たけしゃん

コンタクトのたけしゃんのレビュー・感想・評価

コンタクト(1997年製作の映画)
5.0
久しぶりに観直しての感想。
やはり良い。宇宙への探究心、アメリカの宗教観、SF的描写、飽きさせないストーリー展開、ジョディフォスターはじめ見事なキャスティング…まさに非の打ち所がない。
私が一番興味深かったのが、信仰心(キリスト教)についてである。
やっぱりアメリカ人も宗教と現実世界とは一線を引いているんだという描写と、それでも信仰心が高いということがステータスであることを認めていて、且つそれが矛盾してることををちゃんと描いているところである。
日本人の宗教観は複雑。それは日本の権力の交代ごと推される宗教が変わる歴史に依るところなので良し悪しではない。私もほぼ無宗教と言っていい(初詣に神社に行き、クリスマスを祝い、葬式は仏教を想定)、それだけに主人公の心情がすごく入ってくる。この映画はアメリカ人と日本人が観る印象とはずいぶん違うのだろう、よくぞキリスト教とアメリカの暗部を描いた思うのだ。
メンタリティのあり方、心の強さ・拠り所は自身の内なるところにあり、それを外に求めるのは楽ではあるが思考停止だと思う。

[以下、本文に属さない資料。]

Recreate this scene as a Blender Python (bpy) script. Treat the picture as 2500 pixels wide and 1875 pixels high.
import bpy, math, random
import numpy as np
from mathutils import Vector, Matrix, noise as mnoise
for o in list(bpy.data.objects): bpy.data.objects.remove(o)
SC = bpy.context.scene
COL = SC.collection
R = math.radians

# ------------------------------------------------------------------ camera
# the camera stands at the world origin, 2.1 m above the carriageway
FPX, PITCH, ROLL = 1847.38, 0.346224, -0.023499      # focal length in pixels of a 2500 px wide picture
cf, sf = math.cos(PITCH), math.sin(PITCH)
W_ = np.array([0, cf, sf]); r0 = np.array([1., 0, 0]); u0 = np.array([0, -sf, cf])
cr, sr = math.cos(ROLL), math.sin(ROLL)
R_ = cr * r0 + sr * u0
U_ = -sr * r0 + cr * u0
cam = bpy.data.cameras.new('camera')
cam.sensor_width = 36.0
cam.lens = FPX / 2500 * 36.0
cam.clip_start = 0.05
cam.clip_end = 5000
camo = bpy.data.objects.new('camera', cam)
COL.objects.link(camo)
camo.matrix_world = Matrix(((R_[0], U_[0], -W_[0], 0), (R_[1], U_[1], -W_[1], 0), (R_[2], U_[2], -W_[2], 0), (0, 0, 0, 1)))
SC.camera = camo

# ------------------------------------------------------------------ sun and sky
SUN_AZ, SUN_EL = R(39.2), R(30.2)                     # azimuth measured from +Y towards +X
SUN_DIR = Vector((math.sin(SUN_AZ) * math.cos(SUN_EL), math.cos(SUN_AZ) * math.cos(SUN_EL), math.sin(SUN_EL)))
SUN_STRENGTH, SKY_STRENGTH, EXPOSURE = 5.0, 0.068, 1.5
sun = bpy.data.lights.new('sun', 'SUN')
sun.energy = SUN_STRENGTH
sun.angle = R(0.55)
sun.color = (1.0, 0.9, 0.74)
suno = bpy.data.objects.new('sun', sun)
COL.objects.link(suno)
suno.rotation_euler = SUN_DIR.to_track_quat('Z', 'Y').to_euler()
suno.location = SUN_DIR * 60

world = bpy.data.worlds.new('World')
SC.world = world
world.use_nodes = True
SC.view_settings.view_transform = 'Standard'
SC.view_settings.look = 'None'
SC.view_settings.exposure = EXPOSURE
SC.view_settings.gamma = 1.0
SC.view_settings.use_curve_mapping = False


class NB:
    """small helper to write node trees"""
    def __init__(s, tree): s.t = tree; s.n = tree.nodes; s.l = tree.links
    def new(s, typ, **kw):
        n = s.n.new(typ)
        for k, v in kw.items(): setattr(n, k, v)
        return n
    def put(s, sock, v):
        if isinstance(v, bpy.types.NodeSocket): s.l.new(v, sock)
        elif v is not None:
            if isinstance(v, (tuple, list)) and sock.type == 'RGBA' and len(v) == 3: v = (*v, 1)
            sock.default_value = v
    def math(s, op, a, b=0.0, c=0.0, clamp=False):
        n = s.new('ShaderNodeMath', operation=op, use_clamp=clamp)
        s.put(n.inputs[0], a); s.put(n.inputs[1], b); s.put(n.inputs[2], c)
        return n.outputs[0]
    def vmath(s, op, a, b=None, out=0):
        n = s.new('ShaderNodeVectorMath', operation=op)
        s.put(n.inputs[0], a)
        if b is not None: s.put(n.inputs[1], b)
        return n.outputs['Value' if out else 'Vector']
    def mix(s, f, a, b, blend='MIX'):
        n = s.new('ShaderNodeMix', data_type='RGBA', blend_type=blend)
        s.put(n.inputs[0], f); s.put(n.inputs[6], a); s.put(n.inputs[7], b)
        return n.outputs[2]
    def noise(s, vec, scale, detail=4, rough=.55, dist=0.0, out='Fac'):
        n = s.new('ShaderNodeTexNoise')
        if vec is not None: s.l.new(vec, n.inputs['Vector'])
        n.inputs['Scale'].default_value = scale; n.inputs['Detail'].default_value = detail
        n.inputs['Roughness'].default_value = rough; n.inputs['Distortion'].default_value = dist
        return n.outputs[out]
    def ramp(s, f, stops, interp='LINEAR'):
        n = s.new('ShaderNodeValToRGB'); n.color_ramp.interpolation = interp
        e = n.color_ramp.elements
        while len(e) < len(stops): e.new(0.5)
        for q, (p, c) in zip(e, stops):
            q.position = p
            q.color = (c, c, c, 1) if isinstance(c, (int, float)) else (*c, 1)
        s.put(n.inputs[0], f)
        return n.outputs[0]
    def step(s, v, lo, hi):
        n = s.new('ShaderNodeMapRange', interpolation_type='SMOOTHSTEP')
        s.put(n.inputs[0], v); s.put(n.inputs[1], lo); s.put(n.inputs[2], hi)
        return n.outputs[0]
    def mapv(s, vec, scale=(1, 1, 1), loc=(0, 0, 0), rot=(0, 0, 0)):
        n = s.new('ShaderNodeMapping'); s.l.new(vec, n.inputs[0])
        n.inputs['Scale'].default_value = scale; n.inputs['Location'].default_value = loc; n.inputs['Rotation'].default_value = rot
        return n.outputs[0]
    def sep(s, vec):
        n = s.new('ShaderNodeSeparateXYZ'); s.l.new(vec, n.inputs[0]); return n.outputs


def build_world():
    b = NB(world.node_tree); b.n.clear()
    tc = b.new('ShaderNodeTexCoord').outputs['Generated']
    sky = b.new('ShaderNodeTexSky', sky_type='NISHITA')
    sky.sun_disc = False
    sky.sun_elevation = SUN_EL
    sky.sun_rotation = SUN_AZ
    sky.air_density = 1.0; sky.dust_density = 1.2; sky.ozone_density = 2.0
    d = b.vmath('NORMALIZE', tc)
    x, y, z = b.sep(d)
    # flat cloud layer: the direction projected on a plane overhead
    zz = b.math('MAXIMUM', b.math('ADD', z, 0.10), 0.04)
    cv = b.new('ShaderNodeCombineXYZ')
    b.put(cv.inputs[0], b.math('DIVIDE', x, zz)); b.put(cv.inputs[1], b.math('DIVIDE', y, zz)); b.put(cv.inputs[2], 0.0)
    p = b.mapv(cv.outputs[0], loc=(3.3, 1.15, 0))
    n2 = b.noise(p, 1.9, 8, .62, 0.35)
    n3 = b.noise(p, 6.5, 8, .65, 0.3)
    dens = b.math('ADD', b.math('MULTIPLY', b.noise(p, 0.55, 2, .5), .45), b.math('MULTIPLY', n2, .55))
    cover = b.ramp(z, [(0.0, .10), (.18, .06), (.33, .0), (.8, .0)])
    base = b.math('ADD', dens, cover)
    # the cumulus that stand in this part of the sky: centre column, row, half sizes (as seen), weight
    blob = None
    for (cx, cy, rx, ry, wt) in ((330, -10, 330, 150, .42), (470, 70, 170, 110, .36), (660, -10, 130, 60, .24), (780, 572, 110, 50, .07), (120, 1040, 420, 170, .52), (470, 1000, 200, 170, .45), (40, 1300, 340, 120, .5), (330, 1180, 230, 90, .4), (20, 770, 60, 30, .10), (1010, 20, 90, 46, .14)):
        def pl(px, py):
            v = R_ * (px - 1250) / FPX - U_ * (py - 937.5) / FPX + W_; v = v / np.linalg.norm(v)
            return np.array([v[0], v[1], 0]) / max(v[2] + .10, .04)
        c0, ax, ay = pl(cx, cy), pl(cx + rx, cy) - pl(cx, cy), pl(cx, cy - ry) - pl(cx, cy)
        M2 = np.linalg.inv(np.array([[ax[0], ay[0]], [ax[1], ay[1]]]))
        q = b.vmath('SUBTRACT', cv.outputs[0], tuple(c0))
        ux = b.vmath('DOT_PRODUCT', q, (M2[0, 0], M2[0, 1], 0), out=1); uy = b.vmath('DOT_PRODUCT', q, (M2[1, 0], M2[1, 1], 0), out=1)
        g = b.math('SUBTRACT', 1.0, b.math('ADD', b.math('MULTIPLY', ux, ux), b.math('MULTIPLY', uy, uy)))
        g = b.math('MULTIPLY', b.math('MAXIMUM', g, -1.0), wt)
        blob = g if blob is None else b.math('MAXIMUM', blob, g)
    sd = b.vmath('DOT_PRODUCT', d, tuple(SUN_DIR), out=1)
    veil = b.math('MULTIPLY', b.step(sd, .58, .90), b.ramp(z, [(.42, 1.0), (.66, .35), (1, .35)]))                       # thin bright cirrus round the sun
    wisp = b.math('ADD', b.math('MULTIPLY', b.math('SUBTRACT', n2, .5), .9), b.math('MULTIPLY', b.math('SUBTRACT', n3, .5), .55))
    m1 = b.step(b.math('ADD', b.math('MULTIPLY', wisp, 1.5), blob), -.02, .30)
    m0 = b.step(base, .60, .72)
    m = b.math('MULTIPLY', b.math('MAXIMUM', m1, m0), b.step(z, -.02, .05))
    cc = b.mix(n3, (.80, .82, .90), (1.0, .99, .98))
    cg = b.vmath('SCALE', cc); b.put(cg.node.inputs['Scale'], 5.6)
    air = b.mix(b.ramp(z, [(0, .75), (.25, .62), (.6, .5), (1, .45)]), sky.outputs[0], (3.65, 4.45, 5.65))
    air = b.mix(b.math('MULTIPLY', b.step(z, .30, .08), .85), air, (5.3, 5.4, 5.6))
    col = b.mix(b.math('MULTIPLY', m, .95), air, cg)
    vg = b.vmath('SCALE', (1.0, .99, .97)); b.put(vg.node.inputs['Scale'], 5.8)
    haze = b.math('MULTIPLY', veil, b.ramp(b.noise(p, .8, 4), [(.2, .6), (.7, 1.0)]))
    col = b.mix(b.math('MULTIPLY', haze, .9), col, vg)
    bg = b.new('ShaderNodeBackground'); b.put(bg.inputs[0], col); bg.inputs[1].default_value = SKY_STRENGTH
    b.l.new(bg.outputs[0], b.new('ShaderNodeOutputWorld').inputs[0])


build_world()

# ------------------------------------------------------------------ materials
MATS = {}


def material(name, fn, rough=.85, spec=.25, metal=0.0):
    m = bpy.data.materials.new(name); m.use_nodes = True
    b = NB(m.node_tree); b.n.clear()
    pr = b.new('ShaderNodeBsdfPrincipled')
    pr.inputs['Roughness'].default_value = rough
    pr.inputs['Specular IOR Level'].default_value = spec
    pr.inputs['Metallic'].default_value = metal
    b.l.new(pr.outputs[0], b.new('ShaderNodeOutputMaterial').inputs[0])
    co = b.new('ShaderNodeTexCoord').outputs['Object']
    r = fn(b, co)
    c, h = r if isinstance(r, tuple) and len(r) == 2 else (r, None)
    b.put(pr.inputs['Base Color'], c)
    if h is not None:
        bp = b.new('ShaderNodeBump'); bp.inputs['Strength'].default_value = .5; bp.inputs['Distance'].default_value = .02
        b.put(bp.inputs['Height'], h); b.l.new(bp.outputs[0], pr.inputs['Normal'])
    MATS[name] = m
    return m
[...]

自分と向き合うのはしんどいが、他力本願では何も解決しない。
本作は信念を貫くと成功する「サクセスストーリー」なんかじゃない。自分の思うところを信じることが人を強くする根源であること、それには大きなパワーが必要で失うもの得るものがあり、それを素晴らしいと思えるようになる映画でした。
ジョディフォスターの聡明さと可愛らしさ、マシューマコノヒーのヤサ男感からの包容感、ジェームズウッズの疑り深さ、トムスケリットの狡猾さ、どれをとってもいい演技。
宇宙人の存在による民衆のお祭り騒ぎ、「マシーン」のリアリティ、ヴェガからの音響、すごく「それっぽく」描かれていて世界観に引き込まれた。
再視聴で再確認カールセーガンが原作だったのですね…。